Continual Learning for Anomaly based Network Intrusion Detection

Abstract

To defend computing systems against ever-growing cyber attacks, Anomaly-based Network Intrusion Detection Systems (A-NIDS) have to evolve continuously. This requirement renders classical machine learning algorithms ineffective since they do not handle sequentially evolving tasks gracefully. Specifically, neural networks (NNs) are prone to catastrophic forgetting (CF) when trained on sequential data. Recent advances in addressing this drawback of NNs have resulted in a paradigm called Continual Learning (CL) which mitigates CF by introducing suitable constraints during the sequential training of these NNs. CL has been shown to be very effective in improving the performance of NNs on computer vision tasks. However, its application to the design of A-NIDS has not been explored. In this work, we evaluate the suitability of CL to address the challenges posed in A-NIDS design. Unlike computer vision datasets, network datasets suffer from the Class Imbalance (CI) problem, which makes the direct application of CL algorithms challenging.

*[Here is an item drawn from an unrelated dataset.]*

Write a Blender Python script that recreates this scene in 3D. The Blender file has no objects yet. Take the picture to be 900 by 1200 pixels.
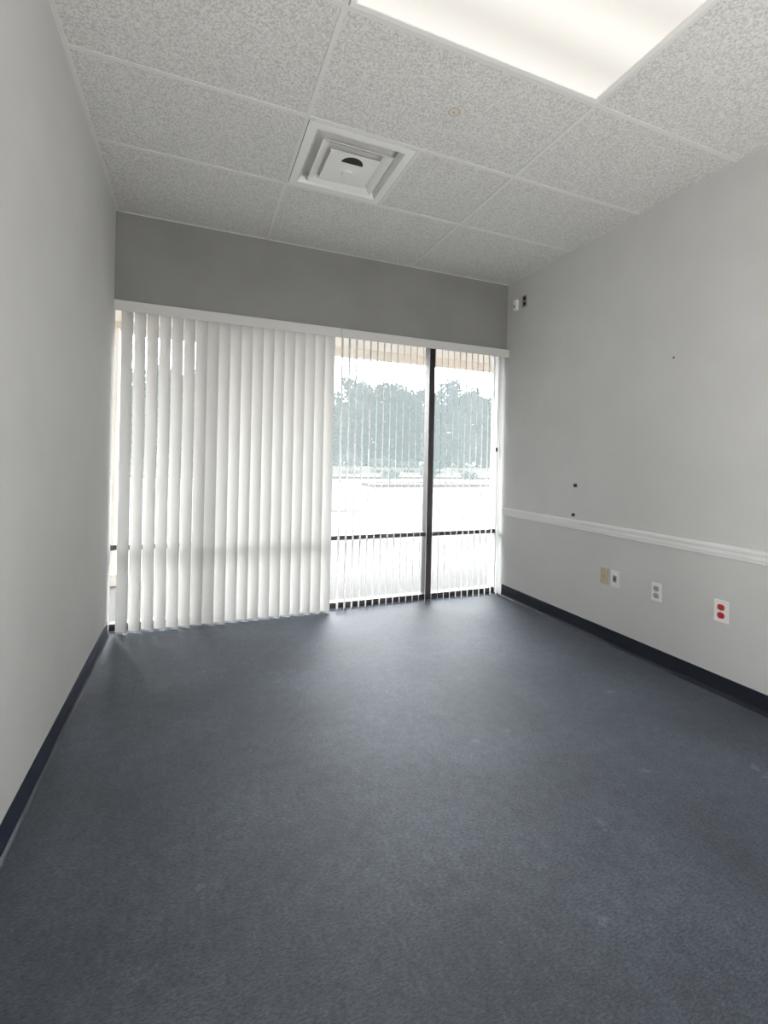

To evaluate the suitability of CL algorithms on network datasets, we study the impact of class imbalance on task ordering and its effect on the design of CL- based A-NIDS in the Class Incremental (CIL) and Domain Incremental (DIL) learning settings. Towards this end, we apply two popular CL algorithms viz. Elastic Weight Consolidation (EWC) and Gradient Episodic Memory (GEM) on two datasets viz., CICIDS and KDD Cup'99, and evaluate their performance. We found that CI affects task order sensitivity to a greater extent in the CIL setting when compared to the DIL setting. The performance of DIL setting can be further enhanced by incorporating experience forgetting aware memory population techniques, and we recommend this as a practical approach to building CL-based A-NIDS.